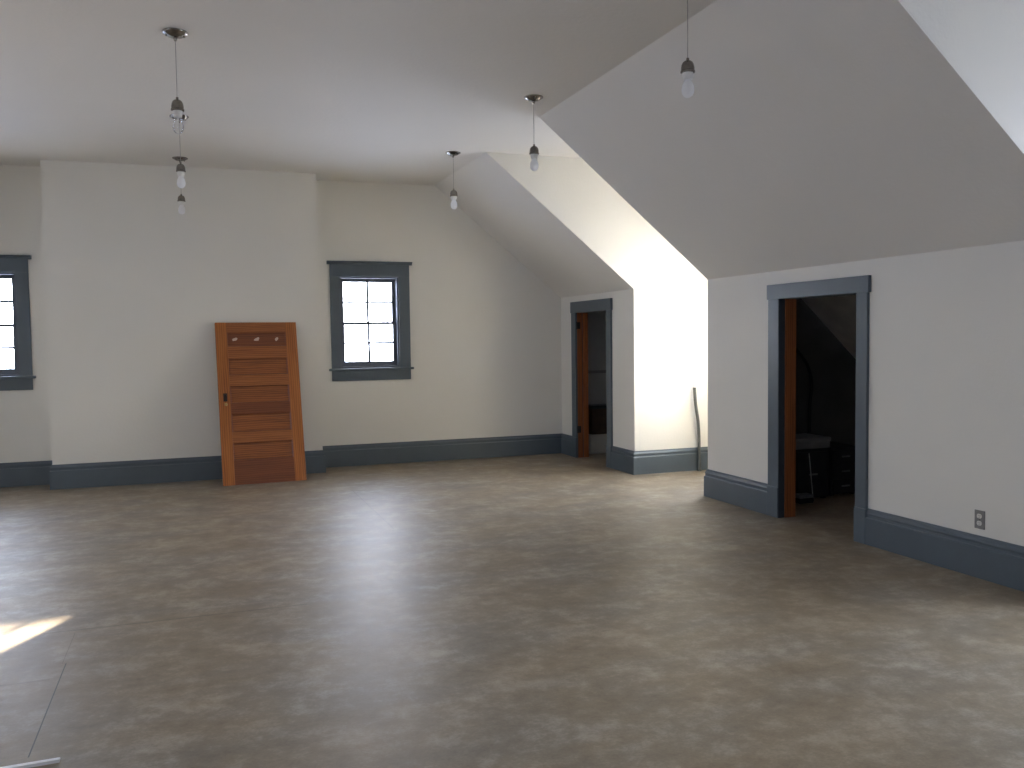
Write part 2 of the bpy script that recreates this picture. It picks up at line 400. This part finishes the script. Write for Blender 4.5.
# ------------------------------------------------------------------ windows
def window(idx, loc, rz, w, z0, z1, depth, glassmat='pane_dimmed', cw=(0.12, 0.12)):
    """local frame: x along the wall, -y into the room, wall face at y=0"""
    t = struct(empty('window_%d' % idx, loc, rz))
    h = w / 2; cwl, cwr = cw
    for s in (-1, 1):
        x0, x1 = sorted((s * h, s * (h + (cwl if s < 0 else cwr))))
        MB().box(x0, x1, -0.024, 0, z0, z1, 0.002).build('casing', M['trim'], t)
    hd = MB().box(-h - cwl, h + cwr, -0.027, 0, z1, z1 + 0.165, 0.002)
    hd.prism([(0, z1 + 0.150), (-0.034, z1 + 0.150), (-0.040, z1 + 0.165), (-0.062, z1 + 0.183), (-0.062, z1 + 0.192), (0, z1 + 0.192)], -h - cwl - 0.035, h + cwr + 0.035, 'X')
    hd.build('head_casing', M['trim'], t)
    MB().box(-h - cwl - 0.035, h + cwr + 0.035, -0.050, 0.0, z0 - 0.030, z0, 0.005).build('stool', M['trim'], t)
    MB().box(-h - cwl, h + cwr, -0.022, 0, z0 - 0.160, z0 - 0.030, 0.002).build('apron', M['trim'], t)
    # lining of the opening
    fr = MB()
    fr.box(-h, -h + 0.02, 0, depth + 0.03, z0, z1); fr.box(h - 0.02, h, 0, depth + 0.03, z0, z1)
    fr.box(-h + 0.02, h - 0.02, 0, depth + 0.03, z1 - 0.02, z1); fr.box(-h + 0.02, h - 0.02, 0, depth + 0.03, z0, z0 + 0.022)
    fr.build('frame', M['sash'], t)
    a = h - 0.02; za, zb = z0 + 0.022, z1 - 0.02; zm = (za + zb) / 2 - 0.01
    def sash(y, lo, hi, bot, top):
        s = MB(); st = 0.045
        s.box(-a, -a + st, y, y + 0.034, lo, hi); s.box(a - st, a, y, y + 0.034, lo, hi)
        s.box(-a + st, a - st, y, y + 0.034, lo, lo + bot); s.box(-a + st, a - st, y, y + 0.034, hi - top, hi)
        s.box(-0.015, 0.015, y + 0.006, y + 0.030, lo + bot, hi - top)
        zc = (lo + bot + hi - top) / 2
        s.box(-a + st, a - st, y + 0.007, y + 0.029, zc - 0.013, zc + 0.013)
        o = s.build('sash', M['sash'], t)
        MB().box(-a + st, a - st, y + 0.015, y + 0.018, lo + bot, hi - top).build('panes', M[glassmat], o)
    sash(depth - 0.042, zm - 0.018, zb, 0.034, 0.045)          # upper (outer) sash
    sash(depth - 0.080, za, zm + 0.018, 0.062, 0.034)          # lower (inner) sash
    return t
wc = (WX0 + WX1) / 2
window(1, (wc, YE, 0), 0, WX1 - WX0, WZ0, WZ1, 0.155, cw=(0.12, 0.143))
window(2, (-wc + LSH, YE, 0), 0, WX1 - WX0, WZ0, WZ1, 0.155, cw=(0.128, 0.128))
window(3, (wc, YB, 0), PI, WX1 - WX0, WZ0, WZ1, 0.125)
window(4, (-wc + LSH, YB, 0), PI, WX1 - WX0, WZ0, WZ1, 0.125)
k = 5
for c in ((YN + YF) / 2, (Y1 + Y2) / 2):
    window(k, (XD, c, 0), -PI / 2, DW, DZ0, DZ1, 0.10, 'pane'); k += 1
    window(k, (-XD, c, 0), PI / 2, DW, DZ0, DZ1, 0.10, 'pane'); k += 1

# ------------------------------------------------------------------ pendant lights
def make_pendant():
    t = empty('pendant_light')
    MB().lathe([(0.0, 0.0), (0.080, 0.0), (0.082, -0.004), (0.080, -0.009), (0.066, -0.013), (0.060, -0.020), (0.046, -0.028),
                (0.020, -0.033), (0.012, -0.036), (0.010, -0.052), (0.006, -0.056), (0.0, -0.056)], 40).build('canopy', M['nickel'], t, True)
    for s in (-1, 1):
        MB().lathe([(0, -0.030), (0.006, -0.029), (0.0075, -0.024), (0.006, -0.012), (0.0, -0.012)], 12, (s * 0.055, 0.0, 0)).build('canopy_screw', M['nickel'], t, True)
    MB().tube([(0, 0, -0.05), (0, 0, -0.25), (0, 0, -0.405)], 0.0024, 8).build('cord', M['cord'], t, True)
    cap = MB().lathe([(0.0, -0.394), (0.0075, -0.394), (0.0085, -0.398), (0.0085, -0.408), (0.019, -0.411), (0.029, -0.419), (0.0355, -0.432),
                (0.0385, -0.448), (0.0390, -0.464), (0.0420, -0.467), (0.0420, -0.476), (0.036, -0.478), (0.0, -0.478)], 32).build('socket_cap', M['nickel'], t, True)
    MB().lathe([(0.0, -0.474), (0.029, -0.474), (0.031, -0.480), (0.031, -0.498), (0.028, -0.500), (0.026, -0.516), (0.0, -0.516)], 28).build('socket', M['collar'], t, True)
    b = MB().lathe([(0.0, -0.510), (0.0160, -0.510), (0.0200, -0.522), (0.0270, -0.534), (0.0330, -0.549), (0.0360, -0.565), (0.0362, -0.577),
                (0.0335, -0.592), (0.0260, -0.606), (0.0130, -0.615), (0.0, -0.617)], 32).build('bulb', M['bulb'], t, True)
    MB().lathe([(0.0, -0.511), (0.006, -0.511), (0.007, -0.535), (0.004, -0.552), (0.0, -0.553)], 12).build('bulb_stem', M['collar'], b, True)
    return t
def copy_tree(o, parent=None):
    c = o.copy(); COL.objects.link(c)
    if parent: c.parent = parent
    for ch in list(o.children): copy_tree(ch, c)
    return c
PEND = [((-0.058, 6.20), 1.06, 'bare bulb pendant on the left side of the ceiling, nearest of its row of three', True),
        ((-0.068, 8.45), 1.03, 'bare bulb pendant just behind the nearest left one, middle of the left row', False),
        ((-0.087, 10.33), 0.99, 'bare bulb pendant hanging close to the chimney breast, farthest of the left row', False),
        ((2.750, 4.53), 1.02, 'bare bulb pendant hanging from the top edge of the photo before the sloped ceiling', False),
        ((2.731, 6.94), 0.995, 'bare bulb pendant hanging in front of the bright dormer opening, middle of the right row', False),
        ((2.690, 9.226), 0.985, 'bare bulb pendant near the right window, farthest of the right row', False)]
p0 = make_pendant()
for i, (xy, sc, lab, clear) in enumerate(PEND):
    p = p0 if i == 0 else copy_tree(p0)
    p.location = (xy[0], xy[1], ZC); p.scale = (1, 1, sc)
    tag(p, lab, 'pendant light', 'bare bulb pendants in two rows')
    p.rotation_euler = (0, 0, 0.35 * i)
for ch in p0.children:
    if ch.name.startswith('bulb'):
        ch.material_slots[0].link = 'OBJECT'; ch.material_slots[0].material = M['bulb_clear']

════

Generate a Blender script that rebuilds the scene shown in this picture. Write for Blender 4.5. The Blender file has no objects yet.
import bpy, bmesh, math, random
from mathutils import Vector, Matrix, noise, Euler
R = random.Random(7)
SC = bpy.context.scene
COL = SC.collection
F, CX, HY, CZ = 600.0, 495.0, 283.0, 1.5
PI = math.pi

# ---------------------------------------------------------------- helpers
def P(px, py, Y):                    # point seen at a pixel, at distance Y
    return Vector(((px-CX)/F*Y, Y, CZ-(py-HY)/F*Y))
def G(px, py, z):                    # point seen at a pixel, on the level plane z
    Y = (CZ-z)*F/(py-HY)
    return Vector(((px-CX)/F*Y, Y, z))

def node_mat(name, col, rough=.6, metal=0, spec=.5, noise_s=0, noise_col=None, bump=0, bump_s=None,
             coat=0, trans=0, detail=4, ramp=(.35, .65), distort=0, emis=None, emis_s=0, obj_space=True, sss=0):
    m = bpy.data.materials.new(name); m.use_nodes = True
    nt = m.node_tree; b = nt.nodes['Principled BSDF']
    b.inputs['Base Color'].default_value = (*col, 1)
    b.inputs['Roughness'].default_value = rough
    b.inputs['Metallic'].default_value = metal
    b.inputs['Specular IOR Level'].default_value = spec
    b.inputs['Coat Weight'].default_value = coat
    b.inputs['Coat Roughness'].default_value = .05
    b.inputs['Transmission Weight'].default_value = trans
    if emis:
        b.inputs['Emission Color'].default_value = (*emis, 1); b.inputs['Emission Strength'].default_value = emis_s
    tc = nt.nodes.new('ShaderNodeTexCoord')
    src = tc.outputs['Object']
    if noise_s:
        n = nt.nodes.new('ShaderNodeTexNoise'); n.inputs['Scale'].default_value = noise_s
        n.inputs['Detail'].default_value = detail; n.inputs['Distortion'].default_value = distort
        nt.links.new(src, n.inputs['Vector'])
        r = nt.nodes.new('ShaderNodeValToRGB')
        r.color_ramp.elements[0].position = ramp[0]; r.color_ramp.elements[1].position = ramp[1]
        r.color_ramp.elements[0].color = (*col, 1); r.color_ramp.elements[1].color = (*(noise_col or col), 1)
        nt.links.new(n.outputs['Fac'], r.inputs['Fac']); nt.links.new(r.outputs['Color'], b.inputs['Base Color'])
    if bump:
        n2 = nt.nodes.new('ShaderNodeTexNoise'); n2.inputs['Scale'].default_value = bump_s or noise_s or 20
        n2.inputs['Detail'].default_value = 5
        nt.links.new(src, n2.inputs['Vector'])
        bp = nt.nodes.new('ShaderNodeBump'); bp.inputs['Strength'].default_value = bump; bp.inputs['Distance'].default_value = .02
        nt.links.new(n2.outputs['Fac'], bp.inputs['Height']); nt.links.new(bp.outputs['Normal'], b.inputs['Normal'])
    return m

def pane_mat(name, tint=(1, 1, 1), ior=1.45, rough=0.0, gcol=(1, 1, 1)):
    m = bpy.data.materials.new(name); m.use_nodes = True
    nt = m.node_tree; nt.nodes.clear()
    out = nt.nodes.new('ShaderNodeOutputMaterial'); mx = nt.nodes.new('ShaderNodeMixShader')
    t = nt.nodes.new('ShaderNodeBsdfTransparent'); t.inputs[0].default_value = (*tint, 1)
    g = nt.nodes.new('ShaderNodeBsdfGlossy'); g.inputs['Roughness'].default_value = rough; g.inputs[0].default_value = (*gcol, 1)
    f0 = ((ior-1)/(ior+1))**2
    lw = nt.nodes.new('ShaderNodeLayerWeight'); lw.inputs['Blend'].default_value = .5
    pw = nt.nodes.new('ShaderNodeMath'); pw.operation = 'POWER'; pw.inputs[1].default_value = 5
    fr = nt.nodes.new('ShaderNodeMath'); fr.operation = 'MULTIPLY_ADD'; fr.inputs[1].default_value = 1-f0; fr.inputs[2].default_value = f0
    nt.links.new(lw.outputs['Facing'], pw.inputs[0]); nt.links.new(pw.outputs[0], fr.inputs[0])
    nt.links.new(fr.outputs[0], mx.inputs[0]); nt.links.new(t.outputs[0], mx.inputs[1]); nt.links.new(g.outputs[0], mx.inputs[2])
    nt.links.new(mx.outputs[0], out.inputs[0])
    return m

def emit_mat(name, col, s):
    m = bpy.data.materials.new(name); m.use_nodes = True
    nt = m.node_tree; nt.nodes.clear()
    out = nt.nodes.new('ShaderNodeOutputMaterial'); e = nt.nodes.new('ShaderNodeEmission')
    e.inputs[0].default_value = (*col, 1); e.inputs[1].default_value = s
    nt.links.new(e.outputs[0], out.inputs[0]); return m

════

GIVEN TASK. Copy every single line of the material above that holds "scene".

TASK OUTPUT.
Generate a Blender script that rebuilds the scene shown in this picture. Write for Blender 4.5. The Blender file has no objects yet.
SC = bpy.context.scene